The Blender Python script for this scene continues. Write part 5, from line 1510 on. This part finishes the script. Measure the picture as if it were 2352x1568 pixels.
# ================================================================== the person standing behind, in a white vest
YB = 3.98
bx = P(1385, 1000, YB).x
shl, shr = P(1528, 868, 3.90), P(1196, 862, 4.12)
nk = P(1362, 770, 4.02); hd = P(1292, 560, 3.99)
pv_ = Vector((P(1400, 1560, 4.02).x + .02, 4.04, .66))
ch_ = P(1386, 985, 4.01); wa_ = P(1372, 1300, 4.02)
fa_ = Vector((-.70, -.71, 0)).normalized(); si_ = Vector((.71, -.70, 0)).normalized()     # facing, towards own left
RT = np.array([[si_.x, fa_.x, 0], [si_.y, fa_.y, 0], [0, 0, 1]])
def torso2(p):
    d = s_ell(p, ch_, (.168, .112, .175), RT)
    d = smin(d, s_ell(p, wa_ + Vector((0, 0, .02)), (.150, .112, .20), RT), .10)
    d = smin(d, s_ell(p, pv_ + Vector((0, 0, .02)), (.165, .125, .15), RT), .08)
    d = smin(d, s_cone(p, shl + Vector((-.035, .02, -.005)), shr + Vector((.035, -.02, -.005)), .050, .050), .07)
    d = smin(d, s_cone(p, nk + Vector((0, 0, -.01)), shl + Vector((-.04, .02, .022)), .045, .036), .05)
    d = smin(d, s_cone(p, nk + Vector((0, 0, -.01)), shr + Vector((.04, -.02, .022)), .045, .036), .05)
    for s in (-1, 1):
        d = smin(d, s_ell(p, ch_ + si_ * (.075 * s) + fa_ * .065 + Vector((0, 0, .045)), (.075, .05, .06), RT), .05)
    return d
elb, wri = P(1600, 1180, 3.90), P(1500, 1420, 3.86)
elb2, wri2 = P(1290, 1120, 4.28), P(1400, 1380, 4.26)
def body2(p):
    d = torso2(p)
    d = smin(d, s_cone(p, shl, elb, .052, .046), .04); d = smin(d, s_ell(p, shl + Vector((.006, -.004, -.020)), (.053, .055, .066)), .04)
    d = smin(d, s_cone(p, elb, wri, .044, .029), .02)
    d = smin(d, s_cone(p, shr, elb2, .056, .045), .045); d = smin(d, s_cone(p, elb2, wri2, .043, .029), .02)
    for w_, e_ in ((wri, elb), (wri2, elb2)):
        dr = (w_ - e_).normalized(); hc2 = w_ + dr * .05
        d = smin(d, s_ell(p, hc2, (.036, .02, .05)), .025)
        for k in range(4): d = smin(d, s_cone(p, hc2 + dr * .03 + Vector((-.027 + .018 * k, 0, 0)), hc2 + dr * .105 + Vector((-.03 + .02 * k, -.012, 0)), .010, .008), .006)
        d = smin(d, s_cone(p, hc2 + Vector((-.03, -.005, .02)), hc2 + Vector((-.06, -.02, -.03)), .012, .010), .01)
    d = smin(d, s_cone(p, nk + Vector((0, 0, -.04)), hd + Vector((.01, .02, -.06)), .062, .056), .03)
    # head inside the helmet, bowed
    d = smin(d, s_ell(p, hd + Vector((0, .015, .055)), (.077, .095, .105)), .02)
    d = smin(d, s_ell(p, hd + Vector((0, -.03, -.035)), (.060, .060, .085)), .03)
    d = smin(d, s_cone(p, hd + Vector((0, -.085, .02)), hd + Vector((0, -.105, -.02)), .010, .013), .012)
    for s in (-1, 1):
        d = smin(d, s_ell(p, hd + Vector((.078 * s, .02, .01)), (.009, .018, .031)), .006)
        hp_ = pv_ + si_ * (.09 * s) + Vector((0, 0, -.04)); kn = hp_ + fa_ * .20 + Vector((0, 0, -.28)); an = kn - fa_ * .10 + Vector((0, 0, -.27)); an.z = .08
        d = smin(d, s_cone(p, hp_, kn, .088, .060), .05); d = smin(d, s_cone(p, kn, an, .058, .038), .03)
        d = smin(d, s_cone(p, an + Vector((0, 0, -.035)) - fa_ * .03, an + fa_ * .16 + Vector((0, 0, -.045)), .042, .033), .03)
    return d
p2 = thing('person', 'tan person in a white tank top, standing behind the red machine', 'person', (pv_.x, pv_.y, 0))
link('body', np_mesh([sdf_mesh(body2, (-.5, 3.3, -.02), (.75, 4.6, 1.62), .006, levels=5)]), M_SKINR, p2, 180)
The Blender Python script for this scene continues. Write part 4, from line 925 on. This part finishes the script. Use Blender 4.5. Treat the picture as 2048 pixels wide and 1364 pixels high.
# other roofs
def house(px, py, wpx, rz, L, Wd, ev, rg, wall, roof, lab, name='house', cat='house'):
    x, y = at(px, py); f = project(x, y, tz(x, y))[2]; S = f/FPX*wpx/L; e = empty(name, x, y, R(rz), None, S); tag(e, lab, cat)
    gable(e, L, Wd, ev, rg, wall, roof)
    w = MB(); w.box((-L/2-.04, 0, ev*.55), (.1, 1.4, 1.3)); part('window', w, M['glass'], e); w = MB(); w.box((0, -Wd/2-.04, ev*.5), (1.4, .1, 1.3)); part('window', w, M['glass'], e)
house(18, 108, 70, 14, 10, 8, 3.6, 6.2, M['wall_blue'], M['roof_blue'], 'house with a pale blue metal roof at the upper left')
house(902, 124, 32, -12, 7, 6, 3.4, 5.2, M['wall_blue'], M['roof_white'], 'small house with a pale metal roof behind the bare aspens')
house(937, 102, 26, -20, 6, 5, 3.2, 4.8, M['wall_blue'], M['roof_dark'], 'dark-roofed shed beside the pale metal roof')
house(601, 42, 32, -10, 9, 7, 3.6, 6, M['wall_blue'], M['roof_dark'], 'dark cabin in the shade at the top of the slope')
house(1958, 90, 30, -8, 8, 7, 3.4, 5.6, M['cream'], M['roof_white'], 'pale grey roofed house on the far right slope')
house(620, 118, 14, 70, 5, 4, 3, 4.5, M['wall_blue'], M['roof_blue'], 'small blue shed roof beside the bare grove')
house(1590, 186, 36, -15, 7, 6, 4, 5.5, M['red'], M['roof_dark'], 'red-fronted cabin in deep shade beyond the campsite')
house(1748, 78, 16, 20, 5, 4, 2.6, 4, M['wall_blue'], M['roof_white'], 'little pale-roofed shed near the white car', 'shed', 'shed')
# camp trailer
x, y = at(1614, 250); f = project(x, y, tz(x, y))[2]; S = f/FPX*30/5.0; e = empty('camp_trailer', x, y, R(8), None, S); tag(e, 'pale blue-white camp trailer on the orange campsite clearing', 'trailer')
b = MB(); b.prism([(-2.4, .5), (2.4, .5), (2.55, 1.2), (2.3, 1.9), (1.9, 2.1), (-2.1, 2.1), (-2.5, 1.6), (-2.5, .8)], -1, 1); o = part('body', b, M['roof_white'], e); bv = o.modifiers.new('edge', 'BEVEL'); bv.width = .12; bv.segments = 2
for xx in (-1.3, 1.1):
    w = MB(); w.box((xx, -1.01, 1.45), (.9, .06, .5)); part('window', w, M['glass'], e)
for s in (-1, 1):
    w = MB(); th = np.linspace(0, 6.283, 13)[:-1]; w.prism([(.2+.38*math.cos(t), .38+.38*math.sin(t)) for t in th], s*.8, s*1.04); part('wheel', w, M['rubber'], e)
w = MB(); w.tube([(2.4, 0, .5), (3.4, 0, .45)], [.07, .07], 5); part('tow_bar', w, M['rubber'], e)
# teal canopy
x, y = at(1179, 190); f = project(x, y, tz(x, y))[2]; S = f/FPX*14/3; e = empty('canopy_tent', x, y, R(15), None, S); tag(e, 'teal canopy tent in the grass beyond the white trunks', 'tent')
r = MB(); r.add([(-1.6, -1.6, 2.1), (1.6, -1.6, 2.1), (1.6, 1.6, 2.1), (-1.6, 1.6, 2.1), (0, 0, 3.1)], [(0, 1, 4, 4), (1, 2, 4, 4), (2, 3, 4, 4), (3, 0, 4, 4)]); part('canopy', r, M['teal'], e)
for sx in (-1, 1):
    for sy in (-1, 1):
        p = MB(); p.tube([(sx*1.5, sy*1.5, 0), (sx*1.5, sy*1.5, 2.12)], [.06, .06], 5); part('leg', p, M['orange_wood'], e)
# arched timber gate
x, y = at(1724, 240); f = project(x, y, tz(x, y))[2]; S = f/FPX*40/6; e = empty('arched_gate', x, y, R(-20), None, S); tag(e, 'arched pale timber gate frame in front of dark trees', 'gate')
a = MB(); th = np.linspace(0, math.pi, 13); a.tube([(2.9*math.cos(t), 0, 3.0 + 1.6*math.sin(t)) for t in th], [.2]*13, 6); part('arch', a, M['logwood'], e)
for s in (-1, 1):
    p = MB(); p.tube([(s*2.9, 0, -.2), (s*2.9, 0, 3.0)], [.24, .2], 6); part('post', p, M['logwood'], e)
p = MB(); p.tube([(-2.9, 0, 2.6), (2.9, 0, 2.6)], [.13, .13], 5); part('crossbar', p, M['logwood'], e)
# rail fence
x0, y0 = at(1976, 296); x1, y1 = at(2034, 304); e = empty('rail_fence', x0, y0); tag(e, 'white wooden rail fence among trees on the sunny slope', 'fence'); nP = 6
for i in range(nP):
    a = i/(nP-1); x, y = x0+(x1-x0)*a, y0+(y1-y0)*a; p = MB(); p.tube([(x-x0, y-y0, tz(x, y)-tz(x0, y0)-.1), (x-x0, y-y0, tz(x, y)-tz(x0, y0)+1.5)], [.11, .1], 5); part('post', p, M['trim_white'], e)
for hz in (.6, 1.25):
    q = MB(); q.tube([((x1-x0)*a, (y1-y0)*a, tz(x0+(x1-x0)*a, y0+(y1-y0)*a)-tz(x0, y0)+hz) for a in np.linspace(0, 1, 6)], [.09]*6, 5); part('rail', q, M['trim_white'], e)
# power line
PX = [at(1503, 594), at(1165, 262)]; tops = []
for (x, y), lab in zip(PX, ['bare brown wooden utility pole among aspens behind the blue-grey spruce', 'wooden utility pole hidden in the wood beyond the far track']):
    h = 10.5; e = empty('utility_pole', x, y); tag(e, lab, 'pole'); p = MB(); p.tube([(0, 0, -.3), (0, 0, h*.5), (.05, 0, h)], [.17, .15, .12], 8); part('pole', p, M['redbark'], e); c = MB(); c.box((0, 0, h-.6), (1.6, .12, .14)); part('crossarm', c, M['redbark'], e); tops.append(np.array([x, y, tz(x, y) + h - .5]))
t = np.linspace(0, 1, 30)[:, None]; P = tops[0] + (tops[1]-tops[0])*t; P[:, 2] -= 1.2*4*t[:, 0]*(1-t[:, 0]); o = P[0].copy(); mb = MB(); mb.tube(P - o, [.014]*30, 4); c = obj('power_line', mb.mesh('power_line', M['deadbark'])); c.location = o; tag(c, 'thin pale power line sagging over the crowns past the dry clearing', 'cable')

■ **AIM**
For each line in the data above that contains the string "picture", extract the line.

■ **THE RESPONSE**
The Blender Python script for this scene continues. Write part 5, from line 1510 on. This part finishes the script. Measure the picture as if it were 2352x1568 pixels.
The Blender Python script for this scene continues. Write part 4, from line 925 on. This part finishes the script. Use Blender 4.5. Treat the picture as 2048 pixels wide and 1364 pixels high.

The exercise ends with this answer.